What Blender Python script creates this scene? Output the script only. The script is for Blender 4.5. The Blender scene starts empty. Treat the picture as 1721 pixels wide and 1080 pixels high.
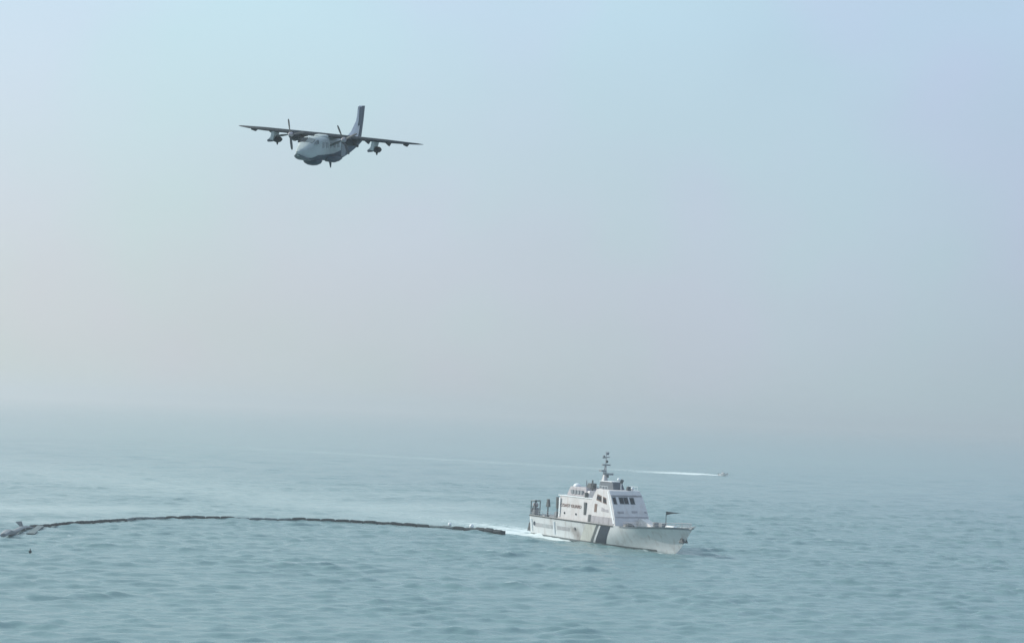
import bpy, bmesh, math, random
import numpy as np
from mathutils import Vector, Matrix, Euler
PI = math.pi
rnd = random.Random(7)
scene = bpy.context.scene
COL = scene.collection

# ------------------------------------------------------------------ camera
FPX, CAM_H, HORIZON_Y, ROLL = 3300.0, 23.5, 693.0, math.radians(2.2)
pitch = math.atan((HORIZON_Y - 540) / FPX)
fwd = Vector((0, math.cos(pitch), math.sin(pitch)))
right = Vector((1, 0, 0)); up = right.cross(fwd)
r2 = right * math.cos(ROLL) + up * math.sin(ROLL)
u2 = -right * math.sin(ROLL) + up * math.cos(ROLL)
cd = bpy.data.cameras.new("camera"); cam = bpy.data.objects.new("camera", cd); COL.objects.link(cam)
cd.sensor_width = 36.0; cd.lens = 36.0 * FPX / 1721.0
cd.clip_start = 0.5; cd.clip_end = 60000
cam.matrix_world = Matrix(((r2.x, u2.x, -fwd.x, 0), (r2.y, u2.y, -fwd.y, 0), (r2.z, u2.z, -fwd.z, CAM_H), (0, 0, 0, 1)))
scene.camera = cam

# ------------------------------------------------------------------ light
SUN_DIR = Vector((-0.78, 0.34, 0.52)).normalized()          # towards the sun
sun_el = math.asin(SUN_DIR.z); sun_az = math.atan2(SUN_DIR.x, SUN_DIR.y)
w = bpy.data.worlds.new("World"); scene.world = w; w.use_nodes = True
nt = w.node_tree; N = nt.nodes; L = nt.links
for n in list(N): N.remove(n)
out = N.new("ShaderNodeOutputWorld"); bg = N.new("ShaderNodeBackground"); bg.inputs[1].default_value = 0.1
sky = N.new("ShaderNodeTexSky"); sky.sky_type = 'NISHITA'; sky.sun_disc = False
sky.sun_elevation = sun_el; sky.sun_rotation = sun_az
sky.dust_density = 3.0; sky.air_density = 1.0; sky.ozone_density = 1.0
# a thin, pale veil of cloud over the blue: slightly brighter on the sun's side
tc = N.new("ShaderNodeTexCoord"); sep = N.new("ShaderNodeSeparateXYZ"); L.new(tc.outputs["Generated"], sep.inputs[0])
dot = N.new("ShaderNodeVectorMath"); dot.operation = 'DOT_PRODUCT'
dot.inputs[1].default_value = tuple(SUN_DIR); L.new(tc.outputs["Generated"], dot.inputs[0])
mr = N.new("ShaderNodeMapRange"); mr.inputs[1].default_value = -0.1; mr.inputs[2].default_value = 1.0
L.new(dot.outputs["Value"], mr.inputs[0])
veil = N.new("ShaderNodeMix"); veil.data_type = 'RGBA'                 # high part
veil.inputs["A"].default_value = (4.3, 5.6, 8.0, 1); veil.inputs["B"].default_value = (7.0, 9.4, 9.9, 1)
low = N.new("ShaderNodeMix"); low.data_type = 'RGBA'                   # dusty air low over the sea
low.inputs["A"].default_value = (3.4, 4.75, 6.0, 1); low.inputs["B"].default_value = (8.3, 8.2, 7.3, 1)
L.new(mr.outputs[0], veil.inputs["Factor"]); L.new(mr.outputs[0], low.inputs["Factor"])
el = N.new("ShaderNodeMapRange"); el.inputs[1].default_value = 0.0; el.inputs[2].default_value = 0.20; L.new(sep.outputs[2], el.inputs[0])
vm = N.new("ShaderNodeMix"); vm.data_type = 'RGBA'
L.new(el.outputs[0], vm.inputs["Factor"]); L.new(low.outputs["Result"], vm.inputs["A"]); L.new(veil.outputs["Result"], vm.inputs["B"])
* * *
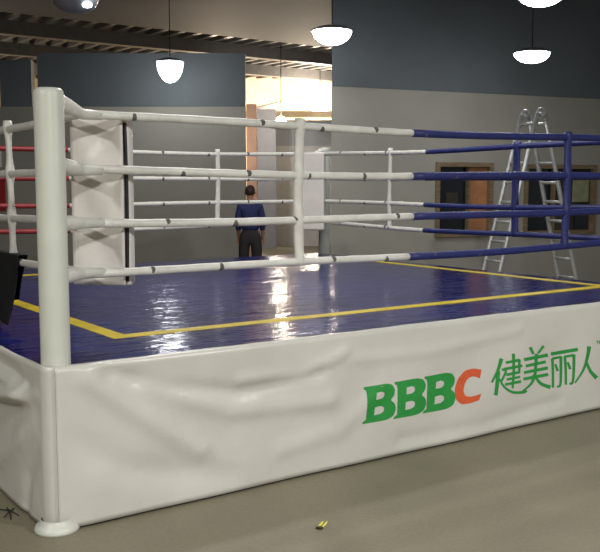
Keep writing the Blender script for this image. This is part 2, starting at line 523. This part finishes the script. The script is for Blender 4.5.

* _DESCRIPTION OF THE TASK_: Both the line with "What Blender Python" and the line with "COL = scene.collection" belong in the copy, along with every line between them; set them down exactly and skip the pictures.

* _ANSWER TO THIS TASK_:
What Blender Python script creates this scene? Output the script only. The script is for Blender 4.5. The Blender scene starts empty. Treat the picture as 1721 pixels wide and 1080 pixels high.
import bpy, bmesh, math, random
import numpy as np
from mathutils import Vector, Matrix, Euler
PI = math.pi
rnd = random.Random(7)
scene = bpy.context.scene
COL = scene.collection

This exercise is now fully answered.